Wednesday, November 16, 2005

Here comes the rain again

I spent most of the weekend catching up on my e-mail backlog, trying to put our household accounts in order, almost had it sorted and then another wave hit on Monday afternoon.

When not lying down in a darkened room, I have been mostly busying myself with what I describe as my basket-weaving activities. I have been making Christmas decorations, crackers and presents for people. Except half these projects I know I am not going to be able to finish in time, least of all because I need to be better in order to complete them. For example, I had the idea of sorting out some place-mats for my parents because they have a few from various ancient sets, never enough that match when people come round. So I bought some suitable MDF etc, only I’ve got to paint on them, properly paint. I can apply paint to stuff, but my hand-eye co-ordination is crap right now and I can’t really sit in a suitable position for any length of time. And this implies that I am a good painter when in better health, which is highly disputable.

Mostly I have been stringing beads onto wire and making Christmas decorations. Incredibly time-consuming and pointless activity, but it is a mindless distraction and at the end of the day I have material evidence of my own labours.

At some point I am going to have to come to terms with the fact that I’m not going to finish my book before the end of the year, which is a terrifically demoralising prospect. But for now I shall pretend I have more time than I do.

On a more positive note, this morning I received a photograph of my friend Mary and her fellow novices in the convent in Saint-Pern that her mother sent to me. It is the first I have seen of her about eighteen months. I hope to get some sort of note at Christmas (she’s allowed to write to her friends once a year) and it’ll be another eighteen months before I might actually see her in person again. She looks happy. She’s gone for the whole black and white look, which is very in this season.

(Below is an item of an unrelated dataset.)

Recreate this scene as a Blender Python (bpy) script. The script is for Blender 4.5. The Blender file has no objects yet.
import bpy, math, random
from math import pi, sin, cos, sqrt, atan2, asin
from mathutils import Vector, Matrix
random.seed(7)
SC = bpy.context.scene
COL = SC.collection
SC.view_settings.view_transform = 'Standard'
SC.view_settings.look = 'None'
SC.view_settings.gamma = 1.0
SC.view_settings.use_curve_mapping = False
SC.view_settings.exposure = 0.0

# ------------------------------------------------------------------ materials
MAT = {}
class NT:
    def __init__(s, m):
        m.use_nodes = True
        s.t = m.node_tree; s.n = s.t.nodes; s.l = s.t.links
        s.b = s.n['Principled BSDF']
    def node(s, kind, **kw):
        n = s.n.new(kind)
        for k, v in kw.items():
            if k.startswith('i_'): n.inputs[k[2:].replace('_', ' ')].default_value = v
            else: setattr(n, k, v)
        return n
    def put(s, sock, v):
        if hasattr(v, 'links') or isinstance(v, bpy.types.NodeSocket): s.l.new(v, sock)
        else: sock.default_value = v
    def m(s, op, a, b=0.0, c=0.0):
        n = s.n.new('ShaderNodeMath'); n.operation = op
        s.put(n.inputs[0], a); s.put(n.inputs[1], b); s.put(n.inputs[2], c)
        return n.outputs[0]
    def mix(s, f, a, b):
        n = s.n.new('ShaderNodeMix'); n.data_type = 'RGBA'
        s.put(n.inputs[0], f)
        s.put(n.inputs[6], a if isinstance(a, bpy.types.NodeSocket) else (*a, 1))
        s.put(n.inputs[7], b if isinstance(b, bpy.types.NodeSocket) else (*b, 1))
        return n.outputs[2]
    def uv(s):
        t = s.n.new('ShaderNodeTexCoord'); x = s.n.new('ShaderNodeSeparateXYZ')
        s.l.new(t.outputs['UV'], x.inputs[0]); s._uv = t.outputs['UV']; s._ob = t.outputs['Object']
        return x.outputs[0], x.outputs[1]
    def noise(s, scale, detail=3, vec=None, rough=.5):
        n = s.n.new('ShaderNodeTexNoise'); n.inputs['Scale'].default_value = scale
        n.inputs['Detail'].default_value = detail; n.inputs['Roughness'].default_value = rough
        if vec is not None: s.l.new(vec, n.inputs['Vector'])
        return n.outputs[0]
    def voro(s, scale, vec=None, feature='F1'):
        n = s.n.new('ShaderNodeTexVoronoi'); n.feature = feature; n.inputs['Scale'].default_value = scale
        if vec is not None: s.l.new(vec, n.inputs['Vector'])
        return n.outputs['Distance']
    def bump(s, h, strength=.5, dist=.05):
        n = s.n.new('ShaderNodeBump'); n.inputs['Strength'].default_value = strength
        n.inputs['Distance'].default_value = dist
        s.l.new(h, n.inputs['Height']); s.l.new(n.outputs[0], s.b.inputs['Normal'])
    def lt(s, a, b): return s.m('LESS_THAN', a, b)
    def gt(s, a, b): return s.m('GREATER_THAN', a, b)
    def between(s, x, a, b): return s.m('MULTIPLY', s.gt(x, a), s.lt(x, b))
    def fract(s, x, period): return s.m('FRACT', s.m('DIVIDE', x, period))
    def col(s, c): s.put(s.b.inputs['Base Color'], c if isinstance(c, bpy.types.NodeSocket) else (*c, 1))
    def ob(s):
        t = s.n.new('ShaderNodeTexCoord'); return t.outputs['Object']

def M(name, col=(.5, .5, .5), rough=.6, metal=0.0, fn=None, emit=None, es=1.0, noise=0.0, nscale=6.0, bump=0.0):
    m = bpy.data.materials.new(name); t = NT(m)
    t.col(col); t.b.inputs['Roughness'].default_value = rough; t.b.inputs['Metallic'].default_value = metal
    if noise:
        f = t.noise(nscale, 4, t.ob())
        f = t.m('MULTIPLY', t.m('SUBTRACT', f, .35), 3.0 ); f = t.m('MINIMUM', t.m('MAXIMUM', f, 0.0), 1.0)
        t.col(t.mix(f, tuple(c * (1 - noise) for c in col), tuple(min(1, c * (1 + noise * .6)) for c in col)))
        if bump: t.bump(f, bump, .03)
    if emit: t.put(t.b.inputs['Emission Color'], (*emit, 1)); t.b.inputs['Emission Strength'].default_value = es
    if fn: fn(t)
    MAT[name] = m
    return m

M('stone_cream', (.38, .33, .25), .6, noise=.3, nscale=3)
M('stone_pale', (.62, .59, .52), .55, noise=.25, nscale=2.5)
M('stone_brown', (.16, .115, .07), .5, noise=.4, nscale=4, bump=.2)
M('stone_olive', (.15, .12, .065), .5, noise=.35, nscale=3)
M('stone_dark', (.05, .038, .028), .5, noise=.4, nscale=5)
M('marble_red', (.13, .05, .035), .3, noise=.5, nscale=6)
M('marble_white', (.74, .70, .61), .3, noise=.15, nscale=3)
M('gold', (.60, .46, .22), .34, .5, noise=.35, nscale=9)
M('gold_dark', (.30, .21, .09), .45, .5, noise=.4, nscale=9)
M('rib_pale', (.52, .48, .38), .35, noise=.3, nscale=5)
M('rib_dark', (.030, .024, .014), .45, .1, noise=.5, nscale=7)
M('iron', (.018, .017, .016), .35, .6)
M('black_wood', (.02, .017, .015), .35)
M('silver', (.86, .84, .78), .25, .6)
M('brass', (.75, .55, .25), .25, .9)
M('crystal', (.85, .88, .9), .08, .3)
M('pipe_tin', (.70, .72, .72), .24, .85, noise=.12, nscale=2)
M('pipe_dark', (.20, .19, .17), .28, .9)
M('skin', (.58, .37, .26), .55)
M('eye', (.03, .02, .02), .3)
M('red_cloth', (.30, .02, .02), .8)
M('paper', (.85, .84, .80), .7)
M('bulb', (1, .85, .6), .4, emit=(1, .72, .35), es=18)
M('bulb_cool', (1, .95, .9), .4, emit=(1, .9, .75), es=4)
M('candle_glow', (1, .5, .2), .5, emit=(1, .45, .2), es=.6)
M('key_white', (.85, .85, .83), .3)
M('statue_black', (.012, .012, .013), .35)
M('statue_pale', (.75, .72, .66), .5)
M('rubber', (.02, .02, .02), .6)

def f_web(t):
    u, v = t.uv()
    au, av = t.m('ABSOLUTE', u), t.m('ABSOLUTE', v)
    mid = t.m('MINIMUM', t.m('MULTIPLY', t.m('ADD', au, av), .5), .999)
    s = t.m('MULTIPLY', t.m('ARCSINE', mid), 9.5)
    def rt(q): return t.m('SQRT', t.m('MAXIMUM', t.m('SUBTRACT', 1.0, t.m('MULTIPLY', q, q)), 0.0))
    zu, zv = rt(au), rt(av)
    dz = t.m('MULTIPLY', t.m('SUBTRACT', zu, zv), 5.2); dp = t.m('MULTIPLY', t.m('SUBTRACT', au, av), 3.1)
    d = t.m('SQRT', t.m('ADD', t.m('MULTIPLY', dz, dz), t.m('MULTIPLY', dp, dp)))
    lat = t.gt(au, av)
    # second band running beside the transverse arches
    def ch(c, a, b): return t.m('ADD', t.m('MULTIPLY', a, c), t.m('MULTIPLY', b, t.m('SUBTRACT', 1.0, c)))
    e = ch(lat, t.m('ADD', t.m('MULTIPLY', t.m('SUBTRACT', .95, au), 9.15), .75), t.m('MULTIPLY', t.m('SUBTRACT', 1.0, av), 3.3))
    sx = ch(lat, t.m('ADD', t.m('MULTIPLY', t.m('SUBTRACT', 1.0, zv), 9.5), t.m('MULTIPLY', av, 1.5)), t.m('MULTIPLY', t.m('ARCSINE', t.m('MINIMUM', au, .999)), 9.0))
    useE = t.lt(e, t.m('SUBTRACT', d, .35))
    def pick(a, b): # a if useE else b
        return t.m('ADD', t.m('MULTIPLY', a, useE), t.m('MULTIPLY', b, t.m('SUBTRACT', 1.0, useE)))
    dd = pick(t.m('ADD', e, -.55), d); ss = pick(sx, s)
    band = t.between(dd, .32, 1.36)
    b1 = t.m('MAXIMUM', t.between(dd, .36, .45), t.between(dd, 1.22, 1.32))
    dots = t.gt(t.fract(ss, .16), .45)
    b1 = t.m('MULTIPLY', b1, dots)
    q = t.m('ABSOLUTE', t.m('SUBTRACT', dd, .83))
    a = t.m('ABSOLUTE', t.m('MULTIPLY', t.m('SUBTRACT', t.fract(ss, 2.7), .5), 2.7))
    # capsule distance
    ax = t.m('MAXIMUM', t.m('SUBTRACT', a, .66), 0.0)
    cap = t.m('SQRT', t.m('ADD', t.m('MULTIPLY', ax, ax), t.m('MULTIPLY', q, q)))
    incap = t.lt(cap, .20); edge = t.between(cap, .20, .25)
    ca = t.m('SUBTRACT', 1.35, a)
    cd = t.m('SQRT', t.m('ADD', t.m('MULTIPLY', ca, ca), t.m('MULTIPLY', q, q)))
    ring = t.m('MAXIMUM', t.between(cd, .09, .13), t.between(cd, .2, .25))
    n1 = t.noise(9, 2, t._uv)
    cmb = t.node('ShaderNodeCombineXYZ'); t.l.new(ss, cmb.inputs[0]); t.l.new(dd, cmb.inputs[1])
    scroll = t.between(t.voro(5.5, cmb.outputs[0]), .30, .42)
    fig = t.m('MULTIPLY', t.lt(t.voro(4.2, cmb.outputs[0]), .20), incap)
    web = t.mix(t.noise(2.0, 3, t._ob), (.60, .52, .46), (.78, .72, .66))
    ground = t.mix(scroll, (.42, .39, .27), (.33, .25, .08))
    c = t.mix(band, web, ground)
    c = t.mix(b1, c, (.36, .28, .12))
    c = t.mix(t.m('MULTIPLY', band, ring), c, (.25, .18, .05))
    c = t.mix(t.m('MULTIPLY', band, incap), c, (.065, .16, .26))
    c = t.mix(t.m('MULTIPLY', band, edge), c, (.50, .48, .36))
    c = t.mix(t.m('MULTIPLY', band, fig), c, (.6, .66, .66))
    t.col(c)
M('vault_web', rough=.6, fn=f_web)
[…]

Anyway, I made the tissue-paper crowns for the Christmas crackers (which are the campest crackers you ever did see; they are quite vulgar) but now I need some really bad jokes. So far I’ve got

Q. What’s red and really stupid?
A. A blood clot.


marmiteboy said...

I imagine that you set a goal for finishing your book by the end of the year BEFOE you had a relapse in your health. That was an unforeseen event so please don't beat yourself up about because it was unavoidable. I would wait until this has passed and then start finishing it again. If you had three months out then that's the time you add on. That way you will still be meeting a self imposed deadline. Good luck with. And don't forget I want you to sign my copy when it's out.

I have one crap joke that would be suitable for a family Christmas.

Q What's brown and sticky?

A A stick.

Well you wanted tghem to be rubbish>

Anonymous said...

Hello Goldfish..

I'm a member of Ouch but haven't posted yet..coward that I am. I have read every single post in your blog though..It took me 4 days, love how you write. I hope you and AJ have a truly wonderful Christmas.

Lady Bracknell said...

Lady Bracknell's favourite joke of all time (although possibly not suitable for a family Christmas cracker) is:

A woman walked into the bar and asked the barman for a double entendre. So he gave her one.

Anonymous said...

"Why do elephants have four feet?"
"Because they'd look silly with six inches."

Lady Bracknell said...

What's black and sticky and comes out of the ground shouting, "Knickers, knickers!"

Crude oil.

What's black and sticky and comes out of the ground shouting, "Underwear, underwear?"

Refined oil.

pete said...

A man goes to the zoo.

When he got there, there was just a dog.

It was a shitzu.

The Goldfish said...

Thanks for all your jokes, and to Lady Byron for her Christmas wishes and blog-reading odyssey - thank you and I hope you and yours have a great Christmas also. :-)

I would object to some of these jokes on the grounds of poor taste, but this is my family we're talkig about.

I especially like Lady Bracknell's double entendre joke - that is the best joke I have heard in a long long time.